Saturday, July 27, 2013

Word of the Day: IMBALANCED

I have had a couple of things rattling around in my mind on which to comment, including the misguided decision by Rolling Stone magazine to make a pseudo-rock star out of Boston marathon bomber Dzhokhar Tsarnaev, in an attempt to be provocative, by putting his picture (in a Jim Morrison-like pose) on its cover.  That is bad enough, and I completely disagreed with it, but I decided to direct my comments in a different direction.

It was two weeks ago today that the verdict was handed down in the George Zimmerman trial for the murder of seventeen-year-old Trayvon Martin, in which his defense was Florida's "Stand Your Ground" lawThe law states that anyone who feels directly threatened to the point of their life being in imminent danger may fire a weapon at their aggressor.  A jury of six women returned a verdict of not guilty to the charge of manslaughter.  To say it was a controversial decision would be an understatement.  

It was a controversial verdict for several reasons.  First, a number of things, brought up and not brought up in the trial, pointed to Zimmerman's guilt.  Those included his not really being on a neighborhood watch patrol, carrying and using a weapon while "on watch" (Florida's law allowing the carrying of firearms is irrelevant to this point), and willfully ignoring the 911 dispatcher telling him to not follow Martin.  The only major point of dispute, in my mind, was a recording of someone else calling 911, in which screaming for help is heard in the background...the screaming stops as soon as the gun goes off.  Was it Trayvon Martin or George Zimmerman screaming for help?  (To me, it truly sounded like someone younger screaming, so I believe it was Trayvon Martin, but it was admittedly hard to tell.)

To that point of dispute, it could have been Trayvon screaming for help just as likely as it could have been George Zimmerman screaming for help.  We weren't there, but why is it impossible to accept that perhaps George Zimmerman was screaming for help because Trayvon Martin was scared and defended himself? 

Zimmerman followed Martin, which included him getting out of his car to do so, which makes Zimmerman the aggressor.

Second, there was a racial factor, real or manufactured, to the verdict.  The five female jurors broke out this way: five white, and one Hispanic.  George Zimmerman is Hispanic and has a fair complexion.  Some Hispanics, certainly not all but some, have a somewhat darker complexion.  Zimmerman's complexion is quite fair, not a rarity among the Hispanic community, which led some people to refer to him as a "white-looking Hispanic" or simply a "white Hispanic".  Why did just "Hispanic" seem insufficient to some people?

Many people felt that, to put it bluntly, the almost all-white jury let a Hispanic man who was fair-skinned off the hook for murdering a black teenager.  The response to that verdict has shown the racial divide that still exists today.  To anyone who feels that it didn't show that divide, but merely created a new one, or created an opportunity (and I'm getting blunt again here) to allow black Americans to get "uppity", let me contrast this verdict with another one from last year...also in the state of Florida.

Marissa Alexander had remarried, but the relationship between her and her second husband, Rico Gray, was a physically abusive one.  Both she and Gray had restraining orders against one another.  In a physical altercation on August 1, 2010, that escalated to Gray threatening no one was going to have Alexander if he couldn't, Alexander got away from Gray and went into the garage to retrieve her gun from her car's glove compartment.  She re-entered the house -- which, in and of itself, makes her ill-advised decision to cite Florida's "Stand Your Ground" law invalid -- and fired a warning shot in the house when he refused her demand for him to leave.
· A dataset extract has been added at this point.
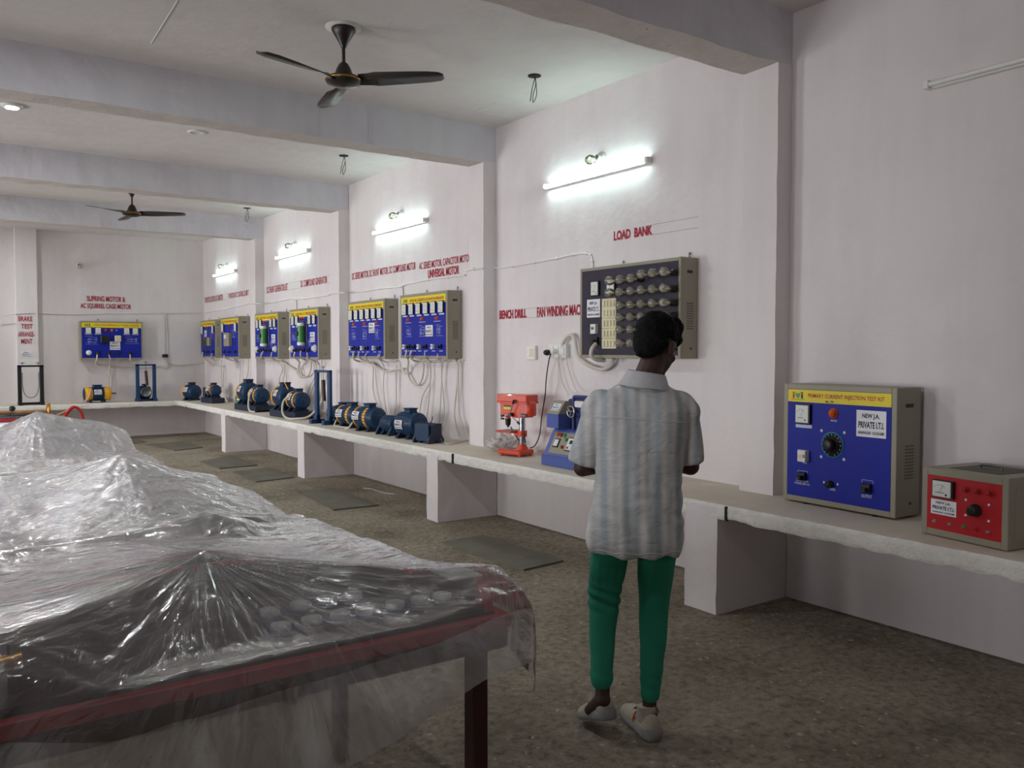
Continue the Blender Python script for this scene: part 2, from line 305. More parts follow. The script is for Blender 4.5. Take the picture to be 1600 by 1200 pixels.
class MB:
    def __init__(s): s.v = []; s.f = []; s.m = []; s.s = []; s.mats = []
    def mi(s, m):
        if m not in s.mats: s.mats.append(m)
        return s.mats.index(m)
    def add(s, vs, fs, m, smooth=False):
        b = len(s.v); s.v += [tuple(v) for v in vs]; k = s.mi(m)
        for f in fs: s.f.append(tuple(i+b for i in f)); s.m.append(k); s.s.append(smooth)
        return s
    def box(s, x0, x1, y0, y1, z0, z1, m):
        vs = [(x, y, z) for x in (x0, x1) for y in (y0, y1) for z in (z0, z1)]
        return s.add(vs, [(0, 1, 3, 2), (4, 6, 7, 5), (0, 4, 5, 1), (2, 3, 7, 6), (0, 2, 6, 4), (1, 5, 7, 3)], m)
    def cbox(s, x0, x1, y0, y1, z0, z1, m, b=.004, seg=1, M=None):
        bm = bmesh.new(); bmesh.ops.create_cube(bm, size=1)
        for v in bm.verts: v.co = Vector((x0+(x1-x0)*(v.co.x+.5), y0+(y1-y0)*(v.co.y+.5), z0+(z1-z0)*(v.co.z+.5)))
        bmesh.ops.bevel(bm, geom=bm.edges[:], offset=b, segments=seg, affect='EDGES', profile=.5)
        if M: bm.transform(M)
        bm.verts.ensure_lookup_table(); s.add([v.co for v in bm.verts], [tuple(v.index for v in f.verts) for f in bm.faces], m); bm.free(); return s
    def cyl(s, p0, p1, r0, r1=None, n=16, m=None, caps=True, smooth=True):
        if r1 is None: r1 = r0
        p0, p1 = Vector(p0), Vector(p1); d = (p1-p0).normalized()
        a = d.orthogonal().normalized(); b = d.cross(a); vs = []
        for p, r in ((p0, r0), (p1, r1)):
            for i in range(n):
                t = 2*math.pi*i/n; vs.append(p + a*math.cos(t)*r + b*math.sin(t)*r)
        s.add(vs, [(i, (i+1) % n, n+(i+1) % n, n+i) for i in range(n)], m, smooth)
        if caps: s.add(vs, [tuple(range(n))[::-1], tuple(range(n, 2*n))], m)
        return s
    def lathe(s, prof, o, d, n=20, m=None, smooth=True):
        """prof: [(radius, height)] along direction d from o"""
        o, d = Vector(o), Vector(d).normalized(); a = d.orthogonal().normalized(); b = d.cross(a); vs = []
        for r, h in prof:
            r = max(r, 1e-4)
            for i in range(n):
                t = 2*math.pi*i/n; vs.append(o + d*h + a*math.cos(t)*r + b*math.sin(t)*r)
        fs = [(k*n+i, k*n+(i+1) % n, (k+1)*n+(i+1) % n, (k+1)*n+i) for k in range(len(prof)-1) for i in range(n)]
        return s.add(vs, fs, m, smooth)
    def ball(s, c, r, m, n=14, sc=(1, 1, 1)):
        vs = []; K = n//2
        for k in range(K+1):
            ph = math.pi*k/K
            for i in range(n):
                t = 2*math.pi*i/n
                vs.append((c[0]+r*sc[0]*math.sin(ph)*math.cos(t), c[1]+r*sc[1]*math.sin(ph)*math.sin(t), c[2]+r*sc[2]*math.cos(ph)))
        return s.add(vs, [(k*n+i, (k+1)*n+i, (k+1)*n+(i+1) % n, k*n+(i+1) % n) for k in range(K) for i in range(n)], m, True)
    def tube(s, pts, r, m, n=8, sub=6):
        pts = [Vector(p) for p in pts]
        if sub > 1 and len(pts) > 2:
            q = []; e = [pts[0]*2-pts[1]] + pts + [pts[-1]*2-pts[-2]]
            for i in range(1, len(e)-2):
                a, b, c, d = e[i-1:i+3]
                for k in range(sub):
                    t = k/sub
                    q.append(.5*((2*b)+(c-a)*t+(2*a-5*b+4*c-d)*t*t+(3*b-a-3*c+d)*t**3))
            pts = q+[pts[-1]]
        N = len(pts); up = None; vs = []
        for i in range(N):
            d = (pts[min(i+1, N-1)]-pts[max(i-1, 0)])
            d = d.normalized() if d.length > 1e-9 else Vector((0, 0, 1))
            up = d.orthogonal().normalized() if up is None else (up - d*up.dot(d)).normalized()
            b = d.cross(up)
            for k in range(n):
                t = 2*math.pi*k/n; vs.append(pts[i]+up*math.cos(t)*r+b*math.sin(t)*r)
        s.add(vs, [(i*n+k, i*n+(k+1) % n, (i+1)*n+(k+1) % n, (i+1)*n+k) for i in range(N-1) for k in range(n)], m, True)
        s.add(vs, [tuple(range(n))[::-1], tuple(range((N-1)*n, N*n))], m); return s
    def prism(s, poly, a0, a1, m, axis='x'):
        """poly in the other two axes, extruded from a0 to a1"""
        n = len(poly)
        def mk(a, p): return (a, p[0], p[1]) if axis == 'x' else ((p[0], a, p[1]) if axis == 'y' else (p[0], p[1], a))
        vs = [mk(a0, p) for p in poly]+[mk(a1, p) for p in poly]
        return s.add(vs, [tuple(range(n))[::-1], tuple(range(n, 2*n))]+[(i, (i+1) % n, n+(i+1) % n, n+i) for i in range(n)], m)
    def text(s, t, x0, z0, w, h, y, m, off=.012):
        """lettering in the XZ plane at depth y, facing -Y"""
        vs, fs = text_geo(t, off); return s.add([(x0+a*w, y, z0+b*h) for a, b in vs], fs, m)
    def rect(s, x0, x1, z0, z1, y, m): return s.add([(x0, y, z0), (x1, y, z0), (x1, y, z1), (x0, y, z1)], [(0, 1, 2, 3)], m)
    def line(s, pts, w, y, m):
        for (a, b), (c, d) in zip(pts, pts[1:]):
            l = math.hypot(c-a, d-b) or 1; nx, nz = -(d-b)/l*w/2, (c-a)/l*w/2
            s.add([(a+nx, y, b+nz), (a-nx, y, b-nz), (c-nx, y, d-nz), (c+nx, y, d+nz)], [(0, 1, 2, 3)], m)
        return s
    def xf(s, M): s.v = [tuple(M @ Vector(v)) for v in s.v]; return s
    def build(s, name, parent=None, loc=None, rz=0, label=None):
        me = bpy.data.meshes.new(name); me.from_pydata(s.v, [], s.f)
        for m in s.mats: me.materials.append(m)
        me.polygons.foreach_set('material_index', s.m); me.polygons.foreach_set('use_smooth', s.s); me.update()
        bm = bmesh.new(); bm.from_mesh(me); bmesh.ops.recalc_face_normals(bm, faces=bm.faces[:]); bm.to_mesh(me); bm.free()
        o = bpy.data.objects.new(name, me); COL.objects.link(o)
        if parent: o.parent = parent
        if loc is not None: o.location = loc
        o.rotation_euler.z = rz
        if label: o['label'] = label
        return o
def thing(name, label, cat, loc=(0, 0, 0), rz=0, group=None):
    o = bpy.data.objects.new(name, None); COL.objects.link(o); o.location = loc; o.rotation_euler.z = rz
    o.empty_display_size = .1; return tag(o, label, cat, group)
def tag(o, label, cat, group=None):
    o['label'] = label; o['category'] = cat
    if group: o['group'] = group
    return o
def struct(o): o['kind'] = 'structure'; return o
def copy_tree(o, parent=None):
    c = o.copy(); COL.objects.link(c); c.parent = parent
    for ch in [x for x in bpy.data.objects if x.parent == o]: copy_tree(ch, c)
    return c

# ------------------------------------------------------------------ the room
def grid_wall(axis, c, a0, a1, b0, b1, m, name, na=60, nb=20, amp=.004, flip=False, thick=.15, hole=None):
    pass
struct(MB().box(XL-.2, XR+.2, YN-.2, YF+.2, -.12, 0, M_floor).build('floor'))
struct(MB().box(XL-.2, XR+.2, YN-.2, YF+.2, ZC, ZC+.15, M_ceil).build('ceiling'))
struct(MB().box(XR, XR+.2, YN-.2, YF+.2, 0, ZC, M_wall).build('wall_right'))
struct(MB().box(XL, XR, YF, YF+.2, 0, ZC, M_wall).build('wall_far'))
struct(MB().box(XL, XR, YN-.2, YN, 0, ZC, M_wall).build('wall_near'))
wl = MB(); ys = [YN-.2]
allw = [(.4, 1.6)]+WINS  # the nearest opening is added for its fill light
for a, b in allw: ys += [a, b]
ys.append(YF+.2)
for i in range(0, len(ys), 2): wl.box(XL-.2, XL, ys[i], ys[i+1], 0, ZC, M_wall)
for i, (a, b) in enumerate(allw):
    z0, z1 = (.45, 2.2) if i == 0 else (WZ0, WZ1)
    wl.box(XL-.2, XL, a, b, 0, z0, M_wall); wl.box(XL-.2, XL, a, b, z1, ZC, M_wall)
struct(wl.build('wall_left'))
for i, (a, b) in enumerate(allw):
    z0, z1 = (.45, 2.2) if i == 0 else (WZ0, WZ1)
    f = MB()
    for (p, q) in ((a, a+.05), (b-.05, b), ((a+b)/2-.02, (a+b)/2+.02)): f.box(XL-.10, XL-.05, p, q, z0, z1, M_winf)
    for (p, q) in ((z0, z0+.05), (z1-.05, z1)): f.box(XL-.10, XL-.05, a, b, p, q, M_winf)
    w = struct(f.build('window_%d' % (i+1)))
    MB().box(XL-.078, XL-.074, a, b, z0, z1, M_pane).build('pane', w)
COLY = [(0.05, .32), (3.335, 3.60), (6.62, 6.87), (9.93, 10.18), (13.15, 13.40)]
CX, BZ = 4.31, 3.30
def rough_box(x0, x1, y0, y1, z0, z1, m, step=.12, amp=.006, seed=0):
    """box with slightly uneven plastered faces"""
    bm = bmesh.new(); bmesh.ops.create_cube(bm, size=1)
    for v in bm.verts: v.co = Vector((x0+(x1-x0)*(v.co.x+.5), y0+(y1-y0)*(v.co.y+.5), z0+(z1-z0)*(v.co.z+.5)))
    for ax, (a, b) in enumerate(((x0, x1), (y0, y1), (z0, z1))):
        k = int((b-a)/step)
        for i in range(1, k):
            no = [0, 0, 0]; no[ax] = 1; co = [0, 0, 0]; co[ax] = a+(b-a)*i/k
            bmesh.ops.bisect_plane(bm, geom=bm.verts[:]+bm.edges[:]+bm.faces[:], plane_co=co, plane_no=no)
    for v in bm.verts: v.co += noise.noise_vector(v.co*6+Vector((seed, 0, 0)))*amp
    mb = MB(); bm.verts.index_update(); mb.add([v.co for v in bm.verts], [tuple(v.index for v in f.verts) for f in bm.faces], m); bm.free(); return mb
for i, (a, b) in enumerate(COLY):
    struct(rough_box(CX, XR+.02, a, b, .62, BZ+.01, M_wall, .1, .005, i).build('wall_column'))
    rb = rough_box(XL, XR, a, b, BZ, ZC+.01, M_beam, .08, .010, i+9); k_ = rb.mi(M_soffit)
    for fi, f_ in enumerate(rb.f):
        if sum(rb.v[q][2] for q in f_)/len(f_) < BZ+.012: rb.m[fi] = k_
    struct(rb.build('ceiling_beam'))
    struct(MB().box(XL, XL+.26, a, b, 0, BZ, M_wall).build('wall_column'))
struct(rough_box(1.34, 1.655, YF-.14, YF+.02, 0.6, ZC, M_wall, .15, .004, 4).build('wall_column'))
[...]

On May 11, 2012, Marissa Alexander was sentenced to twenty years in jail for aggravated assault.

Marissa Alexander is black.

In both instances, Florida's controversial "Stand Your Ground" law was cited.  Neither George Zimmerman nor Marissa Alexander really could lay claim to the law.  Even if Trayvon Martin did physically attack Zimmerman, which it appeared he did, Zimmerman was the initial aggressor.  It was his actions that started the chain of events leading up to Martin's murder.  Period.  If Marissa Alexander was so scared of her husband, and if she was able to get away from him, she should have left the property.  Period.

Kill someone, get off.  Fire a warning shot that hits no one, get twenty years in jail.  I know Lady Justice's eyes are blindfolded and she holds the scales of justice, but these two cases show a clear imbalance.  Just as these two cases had "Stand Your Ground" as their basis, it is Florida's "Stand Your Ground" law that is the basis for the imbalance here.  The law must be repealed.